Sunday, 28 October 2012

Camping It Up With Robin Hood

I know I mentioned Robin Hood last time, but this weekend is the annual Robin Hood pageant in the grounds of Nottingham Castle. When I worked at Nottingham Castle from 1999 to 2005 I always looked forward to this last weekend of October because it was when the pageant was held. The whole of the grounds are taken over by traditional crafts, medieval entertainment and historical re-enactors. There’s even jousting with Robin Hood and his Merry Men versus the Sheriff and his evil men. It’s still a popular addition to the county’s Robin Hood calendar.
Re-enactors at the pageant
Just a couple of weeks ago I was involved in a documentary for a German tv company. They were putting together a programme about Robin Hood and his  place in the world today. My part in the documentary came about through my research into the origins of the oldest Robin Hood ballad, “The Geste of Robin Hood”. As mentioned several times on this blog I believe that this ballad, and the most famous stories from it (living in the forest with a band of men, robbing the rich, the connection to Nottingham, the archery contest, and the king’s search for Robin in Sherwood Forest, among others) are all based on the family background of Sir William Neville.

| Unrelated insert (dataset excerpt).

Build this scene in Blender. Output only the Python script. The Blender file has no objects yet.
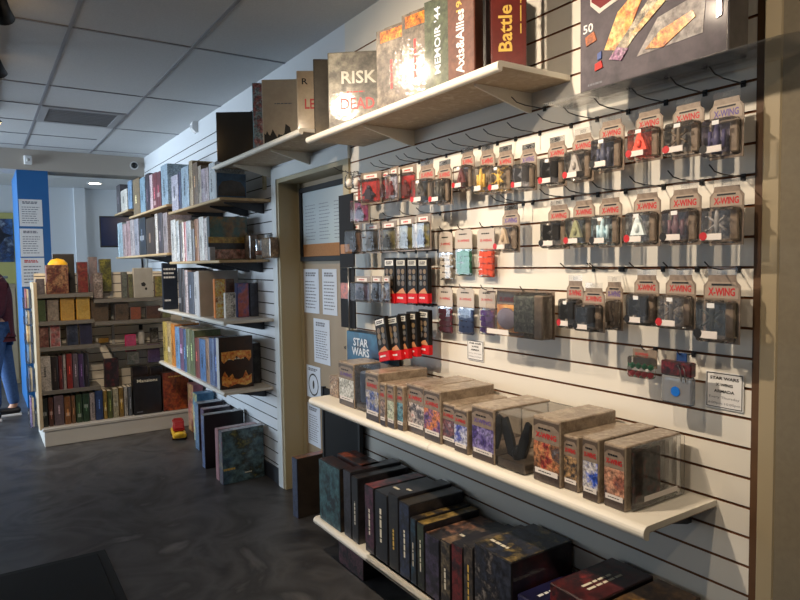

As I mentioned last time Sir William was Constable of Nottingham Castle, an important position in the personal gift of the king of England, a position that had previously been held by his step-uncle Piers Gaveston.

On my guided tours of gay Nottingham it would be remiss of me not to mention Robin Hood. As it happens there are a couple of good stories about the outlaw which link in well with the lgbt history of the city.

The first takes place in 1975. There was a street theatre group formed by several lgbt groups in Nottingham who devised a play called “Robina Hood and her Gay Folk”. The script doesn’t survive, but you can get an idea of how the play went by going through the list of characters – Robina was a female version of Robin, Maid Marian was played by a man in drag (future music journalist Kris Kirk), and a very camp Richard the Lionheart. Someone even dressed up as the Major Oak.

The actors decided to put on their play in front of Nottingham’s council house in the market square. On that particular night there was a trade delegation from the Soviet Union attending a reception at the Council House. Whether or not the play drew a large crowd I don’t know, but the Russians certainly noticed it when they left the reception. They thought the council has organised it especially for them and thought it was the real Robin Hood Society. A passing dog also thought they were real – or at least it thought the Major Oak was real because it peed up the actor’s leg!

It wasn’t long before the council realised what was going on and they got the security guards to chase the actors away. Just how they explained that to the Russians isn’t recorded, but imagine what it would have been like if you’d gone out for a few drinks that night and saw a female Robin Hood, a man in medieval drag, a Crusading knight and a tree running down the street, chased by security officers 

The castle gatehouse

And that seemed to be it as far as a gay Robin Hood until 25 years later at the 2nd International Robin Hood Conference at Nottingham University. Of all the lectures that took place one in particular caught the media’s attention. It was called “The Forest Queen” by Prof. Stephen Knight of Cardiff University. The lecture was actually about a Victorian novel about Maid Marian, but the media took the lecture’s title out of context when reporting Knight’s comment in his lecture that “the Robin Hood legend is certainly homosocial and, through all the male bonding, fighting and inter-masculine emotion, can be seen as a saga of homosexual values”.

What Professor Knight was saying was that at a time when gender studies were becoming mainstream, stories of a group of men living together would naturally lead some people to put a gay interpretation onto the characters. This is exactly what the media did. Taking notice of the word “homosexual” in the lecture, and the lecture’s title, they declared that this top expert on Robin Hood was saying the outlaw and his Merry Men were all gay. He wasn’t.

As I said in my interview for the German tv documentary the legends of Robin Hood have been interpreted and reinterpreted by every generation and every social group to suit the times they live in. That’s what makes Robin Hood such a universal hero – he is adaptable, which at the same time makes the medieval outlaw such a favourite character.